• **DIRECTIVE**
Leave out the pictures and restate the rest of the data exactly.

• **DATASET CONTENT**
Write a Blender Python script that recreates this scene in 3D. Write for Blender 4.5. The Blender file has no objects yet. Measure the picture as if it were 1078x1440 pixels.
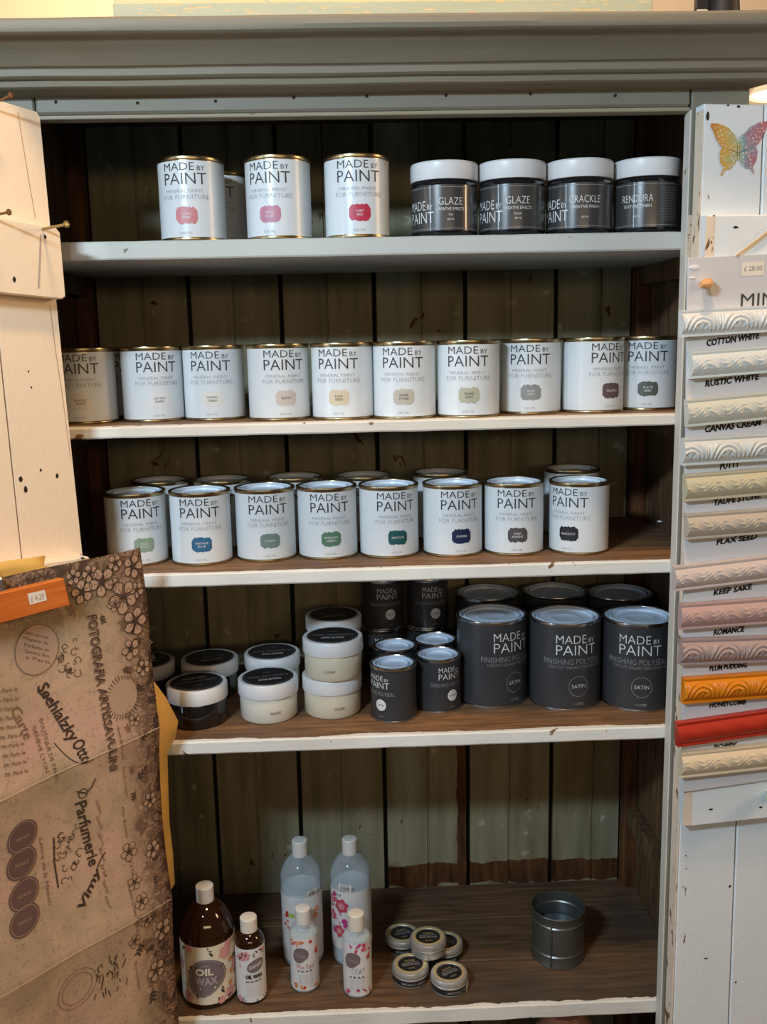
import bpy, bmesh, math, random
from math import sin, cos, pi, radians, sqrt, atan2
from mathutils import Matrix, Vector, noise as mnoise

SC = bpy.context.scene
COL = SC.collection
random.seed(7)

# ------------------------------------------------------------------ camera
EYE = Vector((-0.0214, -1.2645, 1.5))
PITCH, YAW, ROLL, FPX = 0.1765, -0.0325, -0.0211, 1359.8
cd = bpy.data.cameras.new('camera')
cam = bpy.data.objects.new('camera', cd)
COL.objects.link(cam)
fw = Vector((-sin(YAW) * cos(PITCH), cos(YAW) * cos(PITCH), -sin(PITCH)))
rt = Vector((cos(YAW), sin(YAW), 0))
up = rt.cross(fw)
r2 = rt * cos(ROLL) + up * sin(ROLL)
u2 = up * cos(ROLL) - rt * sin(ROLL)
cam.matrix_world = Matrix(((r2.x, u2.x, -fw.x, EYE.x), (r2.y, u2.y, -fw.y, EYE.y), (r2.z, u2.z, -fw.z, EYE.z), (0, 0, 0, 1)))
cd.sensor_fit = 'VERTICAL'
cd.sensor_height = 36.0
cd.lens = 36.0 * FPX / 1440.0
cd.clip_start = 0.02
SC.camera = cam

# ------------------------------------------------------------------ light
SC.view_settings.view_transform = 'Standard'
SC.view_settings.look = 'None'
SC.view_settings.gamma = 1.0
SC.view_settings.use_curve_mapping = False
SC.view_settings.exposure = 0.0
wd = bpy.data.worlds.new('world')
SC.world = wd
wd.use_nodes = True
wd.node_tree.nodes['Background'].inputs['Color'].default_value = (1.0, 0.86, 0.72, 1)
wd.node_tree.nodes['Background'].inputs['Strength'].default_value = 0.05


def area(name, loc, target, sx, sy, power, col, spread=180):
    l = bpy.data.lights.new(name, 'AREA')
    l.shape = 'RECTANGLE'
    l.size, l.size_y = sx, sy
    l.energy = power
    l.color = col
    l.spread = radians(spread)
    o = bpy.data.objects.new(name, l)
    COL.objects.link(o)
    o.location = loc
    o.rotation_euler = (Vector(target) - Vector(loc)).to_track_quat('-Z', 'Y').to_euler()
    return o


area('daylight_shop_window', (-0.72, -1.37, 2.07), (0.05, 0.1, 1.25), 0.30, 0.08, 23.5, (0.66, 0.84, 1.0))
area('daylight_doorway', (-2.6, -1.78, 1.45), (0.1, 0.05, 1.3), 0.08, 1.9, 15, (0.66, 0.84, 1.0))
area('warm_lamp_right', (2.6, -0.45, 2.15), (-0.3, 0.0, 1.3), 0.6, 0.6, 28, (1.0, 0.67, 0.37))
area('warm_ceiling_spot', (0.1, -0.62, 3.1), (0.05, -0.05, 1.2), 0.22, 0.22, 21, (1.0, 0.66, 0.36))
area('warm_lamps_across_shop', (0.5, -3.4, 1.86), (0.0, 0.0, 1.3), 2.2, 0.25, 14, (1.0, 0.71, 0.42))
area('added_warm_fill_behind_cupboard', (-0.7, 0.9, 3.1), (0.0, 2.5, 1.9), 0.6, 0.3, 50, (1.0, 0.70, 0.42), 150)  # unseen fill, added to brighten the wall above the cupboard


# ------------------------------------------------------------------ materials
def lin(c):
    return tuple((v / 255 / 12.92) if v / 255 <= 0.04045 else ((v / 255 + 0.055) / 1.055) ** 2.4 for v in c) + (1,)


class NT:
    def __init__(s, m):
        s.t = m.node_tree
        s.n = s.t.nodes
        s.b = s.n['Principled BSDF']

    def new(s, kind, **kw):
        n = s.n.new(kind)
        for k, v in kw.items():
            if k in n.inputs.keys() if hasattr(n.inputs, 'keys') else False:
                n.inputs[k].default_value = v
            else:
                setattr(n, k, v)
        return n

    def link(s, a, b):
        s.t.links.new(a, b)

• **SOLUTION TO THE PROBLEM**
Write a Blender Python script that recreates this scene in 3D. Write for Blender 4.5. The Blender file has no objects yet. Measure the picture as if it were 1078x1440 pixels.
import bpy, bmesh, math, random
from math import sin, cos, pi, radians, sqrt, atan2
from mathutils import Matrix, Vector, noise as mnoise

SC = bpy.context.scene
COL = SC.collection
random.seed(7)

# ------------------------------------------------------------------ camera
EYE = Vector((-0.0214, -1.2645, 1.5))
PITCH, YAW, ROLL, FPX = 0.1765, -0.0325, -0.0211, 1359.8
cd = bpy.data.cameras.new('camera')
cam = bpy.data.objects.new('camera', cd)
COL.objects.link(cam)
fw = Vector((-sin(YAW) * cos(PITCH), cos(YAW) * cos(PITCH), -sin(PITCH)))
rt = Vector((cos(YAW), sin(YAW), 0))
up = rt.cross(fw)
r2 = rt * cos(ROLL) + up * sin(ROLL)
u2 = up * cos(ROLL) - rt * sin(ROLL)
cam.matrix_world = Matrix(((r2.x, u2.x, -fw.x, EYE.x), (r2.y, u2.y, -fw.y, EYE.y), (r2.z, u2.z, -fw.z, EYE.z), (0, 0, 0, 1)))
cd.sensor_fit = 'VERTICAL'
cd.sensor_height = 36.0
cd.lens = 36.0 * FPX / 1440.0
cd.clip_start = 0.02
SC.camera = cam

# ------------------------------------------------------------------ light
SC.view_settings.view_transform = 'Standard'
SC.view_settings.look = 'None'
SC.view_settings.gamma = 1.0
SC.view_settings.use_curve_mapping = False
SC.view_settings.exposure = 0.0
wd = bpy.data.worlds.new('world')
SC.world = wd
wd.use_nodes = True
wd.node_tree.nodes['Background'].inputs['Color'].default_value = (1.0, 0.86, 0.72, 1)
wd.node_tree.nodes['Background'].inputs['Strength'].default_value = 0.05


def area(name, loc, target, sx, sy, power, col, spread=180):
    l = bpy.data.lights.new(name, 'AREA')
    l.shape = 'RECTANGLE'
    l.size, l.size_y = sx, sy
    l.energy = power
    l.color = col
    l.spread = radians(spread)
    o = bpy.data.objects.new(name, l)
    COL.objects.link(o)
    o.location = loc
    o.rotation_euler = (Vector(target) - Vector(loc)).to_track_quat('-Z', 'Y').to_euler()
    return o


area('daylight_shop_window', (-0.72, -1.37, 2.07), (0.05, 0.1, 1.25), 0.30, 0.08, 23.5, (0.66, 0.84, 1.0))
area('daylight_doorway', (-2.6, -1.78, 1.45), (0.1, 0.05, 1.3), 0.08, 1.9, 15, (0.66, 0.84, 1.0))
area('warm_lamp_right', (2.6, -0.45, 2.15), (-0.3, 0.0, 1.3), 0.6, 0.6, 28, (1.0, 0.67, 0.37))
area('warm_ceiling_spot', (0.1, -0.62, 3.1), (0.05, -0.05, 1.2), 0.22, 0.22, 21, (1.0, 0.66, 0.36))
area('warm_lamps_across_shop', (0.5, -3.4, 1.86), (0.0, 0.0, 1.3), 2.2, 0.25, 14, (1.0, 0.71, 0.42))
area('added_warm_fill_behind_cupboard', (-0.7, 0.9, 3.1), (0.0, 2.5, 1.9), 0.6, 0.3, 50, (1.0, 0.70, 0.42), 150)  # unseen fill, added to brighten the wall above the cupboard


# ------------------------------------------------------------------ materials
def lin(c):
    return tuple((v / 255 / 12.92) if v / 255 <= 0.04045 else ((v / 255 + 0.055) / 1.055) ** 2.4 for v in c) + (1,)


class NT:
    def __init__(s, m):
        s.t = m.node_tree
        s.n = s.t.nodes
        s.b = s.n['Principled BSDF']

    def new(s, kind, **kw):
        n = s.n.new(kind)
        for k, v in kw.items():
            if k in n.inputs.keys() if hasattr(n.inputs, 'keys') else False:
                n.inputs[k].default_value = v
            else:
                setattr(n, k, v)
        return n

    def link(s, a, b):
        s.t.links.new(a, b)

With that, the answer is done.